§ **Required work**
Examine the records and identify each line that includes the string "script". Copy those lines.

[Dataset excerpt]
□ □ □ □ □ □ □

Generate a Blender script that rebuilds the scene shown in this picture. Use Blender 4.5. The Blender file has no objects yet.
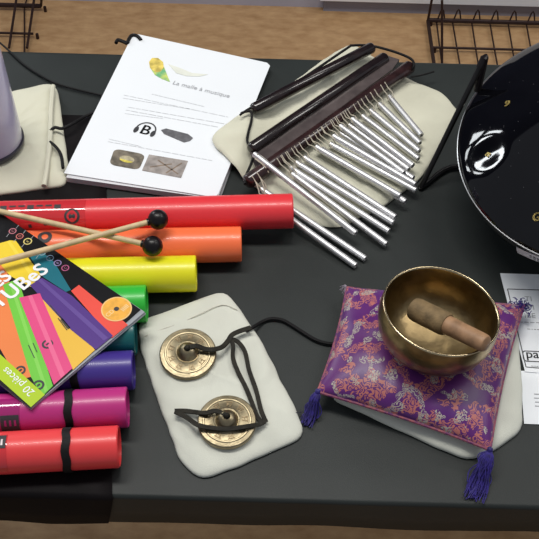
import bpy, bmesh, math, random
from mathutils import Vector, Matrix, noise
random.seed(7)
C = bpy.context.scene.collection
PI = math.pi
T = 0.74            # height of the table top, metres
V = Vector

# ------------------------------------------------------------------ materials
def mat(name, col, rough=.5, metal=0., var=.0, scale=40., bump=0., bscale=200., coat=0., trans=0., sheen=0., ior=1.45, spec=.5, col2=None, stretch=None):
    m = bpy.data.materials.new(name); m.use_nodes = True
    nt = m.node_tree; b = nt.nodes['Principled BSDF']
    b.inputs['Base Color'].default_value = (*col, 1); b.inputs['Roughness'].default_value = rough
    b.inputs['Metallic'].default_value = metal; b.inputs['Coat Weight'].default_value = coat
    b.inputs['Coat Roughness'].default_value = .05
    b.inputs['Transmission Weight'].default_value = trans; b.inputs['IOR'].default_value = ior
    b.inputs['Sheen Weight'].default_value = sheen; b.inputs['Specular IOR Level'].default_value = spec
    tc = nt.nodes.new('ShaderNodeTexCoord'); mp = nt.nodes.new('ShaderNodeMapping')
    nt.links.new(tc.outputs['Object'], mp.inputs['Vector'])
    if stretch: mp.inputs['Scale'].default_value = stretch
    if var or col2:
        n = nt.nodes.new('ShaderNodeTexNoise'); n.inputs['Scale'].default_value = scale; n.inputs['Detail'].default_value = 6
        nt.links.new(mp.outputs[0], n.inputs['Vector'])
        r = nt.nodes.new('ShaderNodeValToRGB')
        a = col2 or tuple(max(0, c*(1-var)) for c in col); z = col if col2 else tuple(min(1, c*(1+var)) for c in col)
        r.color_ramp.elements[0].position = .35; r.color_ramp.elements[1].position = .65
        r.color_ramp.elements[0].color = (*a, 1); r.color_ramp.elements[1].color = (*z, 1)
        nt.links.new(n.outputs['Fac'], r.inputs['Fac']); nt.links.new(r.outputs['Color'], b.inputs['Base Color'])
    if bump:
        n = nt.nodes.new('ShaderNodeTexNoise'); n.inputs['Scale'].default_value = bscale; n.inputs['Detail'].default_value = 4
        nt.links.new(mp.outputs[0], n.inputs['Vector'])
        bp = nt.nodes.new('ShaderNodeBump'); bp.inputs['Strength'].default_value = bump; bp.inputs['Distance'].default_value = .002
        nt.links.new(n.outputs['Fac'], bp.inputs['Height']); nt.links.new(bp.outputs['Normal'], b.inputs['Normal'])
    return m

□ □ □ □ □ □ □

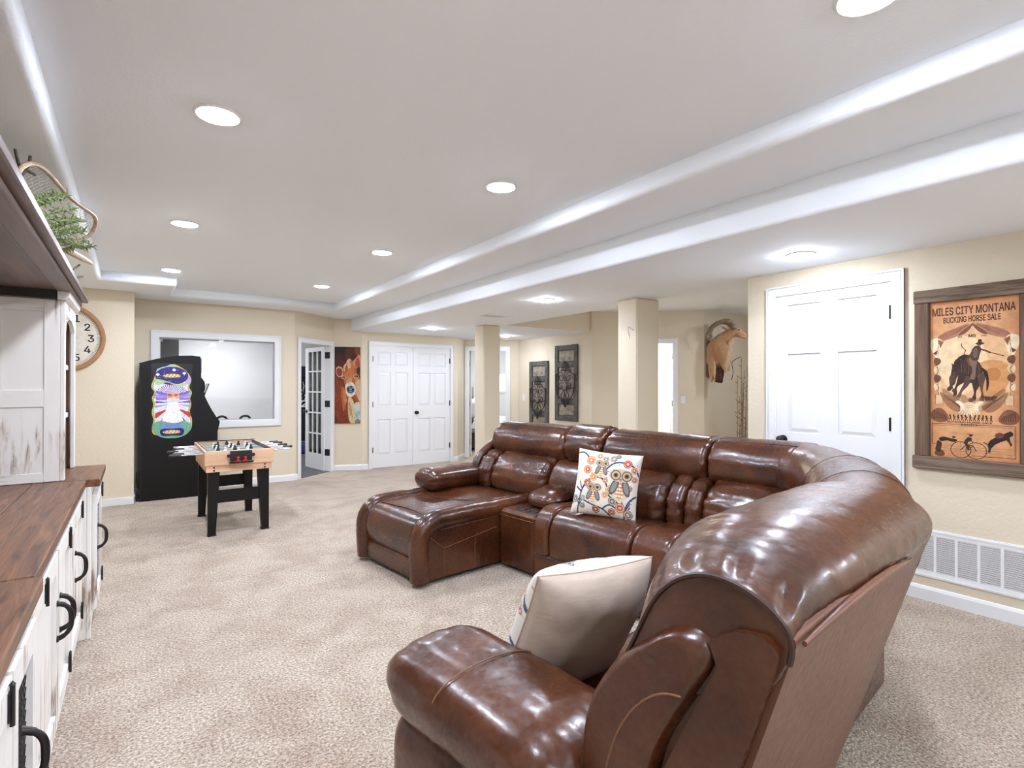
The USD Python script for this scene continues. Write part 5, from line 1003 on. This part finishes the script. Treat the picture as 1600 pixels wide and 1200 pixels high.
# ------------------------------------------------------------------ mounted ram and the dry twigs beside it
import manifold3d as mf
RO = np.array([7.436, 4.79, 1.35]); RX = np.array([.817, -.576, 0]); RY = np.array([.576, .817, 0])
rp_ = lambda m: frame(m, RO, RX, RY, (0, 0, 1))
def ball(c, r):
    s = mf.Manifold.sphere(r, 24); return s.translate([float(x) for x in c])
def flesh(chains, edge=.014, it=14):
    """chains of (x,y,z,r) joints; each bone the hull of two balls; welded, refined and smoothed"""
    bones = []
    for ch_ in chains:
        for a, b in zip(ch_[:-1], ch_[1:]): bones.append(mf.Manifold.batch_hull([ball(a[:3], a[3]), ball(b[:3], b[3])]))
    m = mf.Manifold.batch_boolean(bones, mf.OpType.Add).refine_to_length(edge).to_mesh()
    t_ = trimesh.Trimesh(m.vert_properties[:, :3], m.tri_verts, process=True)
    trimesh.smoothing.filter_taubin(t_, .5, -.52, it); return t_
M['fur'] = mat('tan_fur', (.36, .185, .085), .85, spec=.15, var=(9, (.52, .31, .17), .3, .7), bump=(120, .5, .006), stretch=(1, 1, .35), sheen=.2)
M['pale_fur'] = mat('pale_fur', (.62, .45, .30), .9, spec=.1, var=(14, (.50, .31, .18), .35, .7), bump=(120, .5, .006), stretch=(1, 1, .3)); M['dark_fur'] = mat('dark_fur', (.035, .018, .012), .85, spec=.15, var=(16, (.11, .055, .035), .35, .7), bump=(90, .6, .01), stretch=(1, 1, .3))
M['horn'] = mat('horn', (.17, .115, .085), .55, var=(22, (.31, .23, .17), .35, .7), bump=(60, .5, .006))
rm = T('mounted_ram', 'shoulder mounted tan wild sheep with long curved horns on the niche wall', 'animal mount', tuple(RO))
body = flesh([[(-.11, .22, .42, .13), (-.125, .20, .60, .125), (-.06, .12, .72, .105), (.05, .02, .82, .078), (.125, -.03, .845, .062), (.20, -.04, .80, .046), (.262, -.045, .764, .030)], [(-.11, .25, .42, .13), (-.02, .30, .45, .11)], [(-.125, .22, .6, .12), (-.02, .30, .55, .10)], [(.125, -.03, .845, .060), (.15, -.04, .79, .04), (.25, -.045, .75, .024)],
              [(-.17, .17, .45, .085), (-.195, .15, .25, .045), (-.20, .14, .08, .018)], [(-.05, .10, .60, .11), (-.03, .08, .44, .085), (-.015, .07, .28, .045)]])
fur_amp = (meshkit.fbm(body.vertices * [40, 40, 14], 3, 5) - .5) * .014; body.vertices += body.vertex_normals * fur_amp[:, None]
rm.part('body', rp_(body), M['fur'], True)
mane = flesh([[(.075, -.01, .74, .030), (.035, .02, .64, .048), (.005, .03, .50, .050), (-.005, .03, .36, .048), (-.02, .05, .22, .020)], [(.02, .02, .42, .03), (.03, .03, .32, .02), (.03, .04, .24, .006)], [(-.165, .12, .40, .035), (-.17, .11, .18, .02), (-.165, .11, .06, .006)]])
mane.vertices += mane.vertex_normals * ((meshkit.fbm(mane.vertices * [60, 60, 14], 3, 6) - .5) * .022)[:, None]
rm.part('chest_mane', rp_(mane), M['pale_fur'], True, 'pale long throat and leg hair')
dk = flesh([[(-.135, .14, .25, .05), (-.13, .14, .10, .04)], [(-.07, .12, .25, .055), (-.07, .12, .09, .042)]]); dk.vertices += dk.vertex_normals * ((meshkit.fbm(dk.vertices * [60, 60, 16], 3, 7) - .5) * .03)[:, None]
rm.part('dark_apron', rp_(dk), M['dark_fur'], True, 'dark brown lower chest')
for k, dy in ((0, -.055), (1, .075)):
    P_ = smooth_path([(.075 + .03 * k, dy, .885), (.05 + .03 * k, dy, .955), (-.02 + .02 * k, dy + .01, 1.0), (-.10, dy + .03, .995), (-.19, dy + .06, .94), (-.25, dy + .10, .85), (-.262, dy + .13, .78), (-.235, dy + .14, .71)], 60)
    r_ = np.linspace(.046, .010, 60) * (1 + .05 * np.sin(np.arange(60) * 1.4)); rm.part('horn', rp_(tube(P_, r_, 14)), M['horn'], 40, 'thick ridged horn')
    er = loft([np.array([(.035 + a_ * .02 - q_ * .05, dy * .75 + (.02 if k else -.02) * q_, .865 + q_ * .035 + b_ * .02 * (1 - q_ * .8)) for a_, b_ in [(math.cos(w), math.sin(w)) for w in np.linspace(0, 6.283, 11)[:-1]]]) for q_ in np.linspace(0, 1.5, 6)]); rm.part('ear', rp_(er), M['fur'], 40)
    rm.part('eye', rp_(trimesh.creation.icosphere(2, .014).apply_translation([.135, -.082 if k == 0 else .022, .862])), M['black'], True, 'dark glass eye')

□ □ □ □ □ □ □

§ **Solution for this task**
Generate a Blender script that rebuilds the scene shown in this picture. Use Blender 4.5. The Blender file has no objects yet.
The USD Python script for this scene continues. Write part 5, from line 1003 on. This part finishes the script. Treat the picture as 1600 pixels wide and 1200 pixels high.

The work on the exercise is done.